Restored and Uncensored, Le Jour Se Lève Plays at Film Forum
(from Sag Harbor Express Online 11/13/14)
By Danny Peary
Le Jour Se Lève [Daybreak] fits my category Movies That Should Play in Sag Harbor. But I’m thankful that the once heavily censored and then banned and then lost 1939 French masterpiece is playing anywhere. I am excited to be able to see “the Unseen Complete Restoration” print that will be showing at the Film Forum in New York City from this Fridayuntil November 27. I encourage all movie fans to join me.
In my 1986 book, Guide for the Film Fanatic, I wrote about the edited version: “The classic fatalistic melodrama, masterfully directed by Marcel Carné [Children of Paradise], with dialogue by Jacques Prévert [Port of Shadows]. As many American directors of forties noir films would do, these French filmmakers show us how a decent, average guy can become a murderer under the right circumstances. Our doomed hero, Jean Gabin, shoots Jules Berry, then barricades himself in his room while scores of police gather outside. He recalls how he got into this situation. Gabin was a factory worker who fell in love with sweet but impressionable Jacqueline Laurent. She loved him but turned down his proposal because she was fascinated with Berry, a middle-aged, lying, womanizing scoundrel who performed with trained dogs. Rejected, Gabin began an affair with the realistic, mature Arletty, Berry’s former assistant and lover. When Berry told Gabin he was Laurent’s father, not her lover, Gabin again pursued Laurent. She told him that Berry was not her father. Although Gabin wondered what went on between Laurent and Berry, he did not hesitate to get back together with her and break up with Arletty. But then Berry turned up with a gun…

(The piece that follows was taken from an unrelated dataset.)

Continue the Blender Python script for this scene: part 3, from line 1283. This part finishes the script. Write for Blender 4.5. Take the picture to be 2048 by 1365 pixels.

This landmark of French “poetic” realism is extremely intense, sensual (the height of eroticism is achieved when France’s heartthrob Gabin strokes Laurent just below her breasts)–although there is an underlying feeling that the sex in which Berry is involved is sordid–and atmospheric (the sets are not just part of the background but create the mood). I can think of no other film in which so much import is given to costumes and props, including the gun [Carné insisted on firing real bullets], Gabin’s dangling cigarette, Laurent’s teddy beer, Gabin’s alarm clock, photos, postcards, hats, brooches, beds, mirrors, flowers, dresses, sweaters. (Characters almost always are drinking, smoking, or holding something.) Most interesting is the structure: this four-character piece is broken down into several intimate two-character scenes. We see Gabin and Laurent, Gabin and Arletty, Gabin and Berry, Laurent and Arletty, and, for one insightful moment, Berry and Arletty. But, significantly, we never go behind closed doors and see what transpired between the most important combination, Berry and Laurent–it is the mystery of that relationship that drove Gabin to his destruction. This picture would have been ideal for Fritz Lang–a character (Laurent) even cuts her finger, a favorite Lang device that signals events are about to take a drastic turn. Remade in America in 1947 by Anatole Litvak, as The Long Night.